We’re delighted to be joined by Gantner Instruments’ Annette Christine Kehrer, who writes about her company’s creative systems and how they can be applied to real-world PV scenarios.
In large solar power plants, monitoring equipment is becoming constantly more complex and important: system operators want to find faults in modules, strings or groups quickly and precisely to ensure that their equipment can continue to operate profitably – as planned. During operation the total of all power generated should be at its maximum and long equipment service life guaranteed by optimal monitoring.
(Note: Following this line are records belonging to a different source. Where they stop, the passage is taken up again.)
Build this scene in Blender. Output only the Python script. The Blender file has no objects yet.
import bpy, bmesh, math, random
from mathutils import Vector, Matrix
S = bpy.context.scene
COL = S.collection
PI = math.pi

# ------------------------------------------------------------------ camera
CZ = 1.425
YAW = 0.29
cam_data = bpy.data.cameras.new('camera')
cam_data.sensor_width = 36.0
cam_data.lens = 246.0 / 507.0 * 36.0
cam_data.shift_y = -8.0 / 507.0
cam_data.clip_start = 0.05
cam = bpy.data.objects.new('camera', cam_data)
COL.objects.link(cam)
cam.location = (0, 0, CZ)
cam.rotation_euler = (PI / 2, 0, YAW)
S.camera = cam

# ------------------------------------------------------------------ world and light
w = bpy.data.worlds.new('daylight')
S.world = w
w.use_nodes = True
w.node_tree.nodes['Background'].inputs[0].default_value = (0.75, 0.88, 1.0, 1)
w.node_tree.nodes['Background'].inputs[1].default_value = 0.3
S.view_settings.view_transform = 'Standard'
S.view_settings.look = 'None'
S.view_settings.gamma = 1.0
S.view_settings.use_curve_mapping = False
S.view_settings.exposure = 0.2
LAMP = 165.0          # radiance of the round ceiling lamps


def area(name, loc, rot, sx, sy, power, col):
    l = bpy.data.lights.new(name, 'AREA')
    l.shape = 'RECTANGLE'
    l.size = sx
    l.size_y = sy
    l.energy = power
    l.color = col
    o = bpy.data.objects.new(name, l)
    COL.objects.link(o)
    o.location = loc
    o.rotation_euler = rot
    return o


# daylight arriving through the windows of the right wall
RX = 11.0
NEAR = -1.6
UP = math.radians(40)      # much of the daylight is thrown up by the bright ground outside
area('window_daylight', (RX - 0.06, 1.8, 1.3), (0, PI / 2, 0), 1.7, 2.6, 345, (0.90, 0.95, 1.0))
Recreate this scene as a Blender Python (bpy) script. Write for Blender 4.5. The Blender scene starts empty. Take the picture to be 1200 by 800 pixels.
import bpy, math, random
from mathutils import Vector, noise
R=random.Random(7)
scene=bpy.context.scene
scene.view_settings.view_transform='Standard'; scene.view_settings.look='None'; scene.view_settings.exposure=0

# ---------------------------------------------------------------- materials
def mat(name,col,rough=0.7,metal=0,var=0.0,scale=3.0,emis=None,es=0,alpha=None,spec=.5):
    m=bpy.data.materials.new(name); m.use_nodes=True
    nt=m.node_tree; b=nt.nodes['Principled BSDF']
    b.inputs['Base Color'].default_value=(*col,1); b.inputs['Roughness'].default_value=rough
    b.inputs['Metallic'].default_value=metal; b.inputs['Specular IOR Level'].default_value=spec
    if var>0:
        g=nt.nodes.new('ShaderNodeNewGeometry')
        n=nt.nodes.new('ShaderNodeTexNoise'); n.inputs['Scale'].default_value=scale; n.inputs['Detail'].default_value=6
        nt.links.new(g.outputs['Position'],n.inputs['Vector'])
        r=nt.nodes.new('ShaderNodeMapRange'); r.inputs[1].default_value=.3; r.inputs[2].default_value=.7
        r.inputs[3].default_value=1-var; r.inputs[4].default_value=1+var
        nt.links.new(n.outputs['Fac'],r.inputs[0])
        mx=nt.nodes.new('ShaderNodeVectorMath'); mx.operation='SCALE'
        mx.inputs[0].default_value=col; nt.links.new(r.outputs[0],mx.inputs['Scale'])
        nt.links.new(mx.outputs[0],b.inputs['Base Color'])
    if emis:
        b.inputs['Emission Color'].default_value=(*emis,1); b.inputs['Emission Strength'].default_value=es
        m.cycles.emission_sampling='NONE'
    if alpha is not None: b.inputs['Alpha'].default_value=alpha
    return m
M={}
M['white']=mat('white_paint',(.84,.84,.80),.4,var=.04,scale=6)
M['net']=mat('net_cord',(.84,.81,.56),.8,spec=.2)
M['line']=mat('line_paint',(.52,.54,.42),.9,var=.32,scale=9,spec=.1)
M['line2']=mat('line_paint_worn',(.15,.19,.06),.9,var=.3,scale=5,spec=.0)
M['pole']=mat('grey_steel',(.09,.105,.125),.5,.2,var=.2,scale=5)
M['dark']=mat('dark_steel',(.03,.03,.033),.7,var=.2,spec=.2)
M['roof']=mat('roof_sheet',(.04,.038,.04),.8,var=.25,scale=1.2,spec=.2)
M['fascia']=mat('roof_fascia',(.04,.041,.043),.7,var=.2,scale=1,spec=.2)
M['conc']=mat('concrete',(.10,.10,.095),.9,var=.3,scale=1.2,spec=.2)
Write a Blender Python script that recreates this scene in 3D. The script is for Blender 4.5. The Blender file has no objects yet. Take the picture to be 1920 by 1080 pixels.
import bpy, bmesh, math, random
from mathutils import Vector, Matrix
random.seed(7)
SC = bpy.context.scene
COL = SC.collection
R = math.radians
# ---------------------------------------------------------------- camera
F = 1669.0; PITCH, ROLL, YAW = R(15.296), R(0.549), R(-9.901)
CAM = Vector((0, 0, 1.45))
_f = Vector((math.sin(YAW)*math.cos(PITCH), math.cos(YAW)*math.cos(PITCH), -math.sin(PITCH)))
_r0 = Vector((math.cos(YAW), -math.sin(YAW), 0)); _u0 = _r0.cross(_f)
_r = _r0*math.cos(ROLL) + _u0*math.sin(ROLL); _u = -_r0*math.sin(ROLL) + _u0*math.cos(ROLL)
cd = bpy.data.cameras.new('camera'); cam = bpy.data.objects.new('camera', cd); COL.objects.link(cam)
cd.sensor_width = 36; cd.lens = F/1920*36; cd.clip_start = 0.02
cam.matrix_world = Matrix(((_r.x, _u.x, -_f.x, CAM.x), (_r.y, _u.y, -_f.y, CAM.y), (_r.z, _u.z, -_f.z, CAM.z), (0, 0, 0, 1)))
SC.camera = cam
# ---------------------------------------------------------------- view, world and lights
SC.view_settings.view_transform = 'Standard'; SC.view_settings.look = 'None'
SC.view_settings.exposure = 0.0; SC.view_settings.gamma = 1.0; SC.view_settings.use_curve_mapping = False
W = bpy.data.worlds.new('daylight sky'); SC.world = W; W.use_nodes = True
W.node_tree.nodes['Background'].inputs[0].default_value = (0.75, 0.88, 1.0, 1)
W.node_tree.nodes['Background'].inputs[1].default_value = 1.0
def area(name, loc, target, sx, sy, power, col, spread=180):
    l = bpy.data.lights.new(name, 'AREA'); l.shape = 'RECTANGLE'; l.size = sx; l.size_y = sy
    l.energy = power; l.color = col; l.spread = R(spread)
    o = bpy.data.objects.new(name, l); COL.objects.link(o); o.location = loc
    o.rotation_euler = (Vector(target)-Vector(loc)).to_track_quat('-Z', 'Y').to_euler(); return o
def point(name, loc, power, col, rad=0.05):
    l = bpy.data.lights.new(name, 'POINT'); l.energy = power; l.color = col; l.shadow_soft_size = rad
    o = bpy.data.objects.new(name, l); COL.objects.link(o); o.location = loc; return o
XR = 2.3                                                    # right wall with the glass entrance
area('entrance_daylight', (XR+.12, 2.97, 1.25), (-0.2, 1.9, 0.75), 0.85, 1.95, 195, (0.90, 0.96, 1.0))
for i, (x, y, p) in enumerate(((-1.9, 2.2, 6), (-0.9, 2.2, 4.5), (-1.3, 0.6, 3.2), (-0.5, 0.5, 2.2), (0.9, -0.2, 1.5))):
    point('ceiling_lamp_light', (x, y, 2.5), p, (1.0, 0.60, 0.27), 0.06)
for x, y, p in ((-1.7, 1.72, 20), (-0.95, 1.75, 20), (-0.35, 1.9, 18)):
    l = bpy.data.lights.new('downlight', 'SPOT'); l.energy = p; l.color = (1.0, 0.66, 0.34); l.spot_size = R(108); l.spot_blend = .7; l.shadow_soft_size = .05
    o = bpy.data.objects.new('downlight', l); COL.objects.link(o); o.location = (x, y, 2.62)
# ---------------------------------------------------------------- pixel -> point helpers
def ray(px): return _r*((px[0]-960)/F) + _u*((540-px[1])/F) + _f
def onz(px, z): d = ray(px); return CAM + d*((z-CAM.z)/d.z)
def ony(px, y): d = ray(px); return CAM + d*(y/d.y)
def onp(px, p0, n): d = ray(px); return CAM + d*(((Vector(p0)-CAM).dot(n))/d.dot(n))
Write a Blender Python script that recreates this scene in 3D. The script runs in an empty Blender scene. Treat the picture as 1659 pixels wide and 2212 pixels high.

For such demanding measurements, Gantner Instruments offers intelligent solutions from the string level to the data and SCADA levels.
String Level
String monitoring with string.bloxx modules allows precise control on the DC side of photovoltaic systems independent of the inverter, ensuring early recognition and correction of faults such as:
• Contamination by pollen, dust or soot
• Shadows in partial areas
• Theft or vandalism
• Effects of weather (hail, snow loads)
• Installation and production faults
Moreover, the string.bloxx modules are distinguished by the following outstanding properties:
string.bloxx for precise measurement
The shunt principle used in the string.bloxx modules offers users many advantages for measuring current on PV equipment. A comparison verifies the significantly higher temperature stability in comparison to units operating with hall sensors.
The new string.bloxx product series uses a shunt measuring principle to achieve a high accuracy of 0.25 % as well as good stability of 0.01 %/K. This high accuracy is important to allow precision measurement even with minimum solar radiation. Gantner Instruments therefore offers a great advantage in comparison to conventional measurement with hall sensors, which supply considerably less precise and, above all, temperature-dependent results at this point.
In a climate chamber a string.bloxx with internal shunt and a unit with hall sensor were both exposed to a temperature of 25°C to 70°C corresponding to the blue (lower) curve. A precision reference current of 10 A was applied to the measuring inputs of both units being compared.
The brown (upper) curve shows a deviation of 550 mA at a zero error of 400 mA over the temperature change. Based on a measuring range of 20 A, this corresponds to a deviation of nearly 3 % at a zero error of 2 %.
Easily recognisable is the good stability of the string.bloxx with a deviation of 150 mA, corresponding to approx. 0.01 %/K.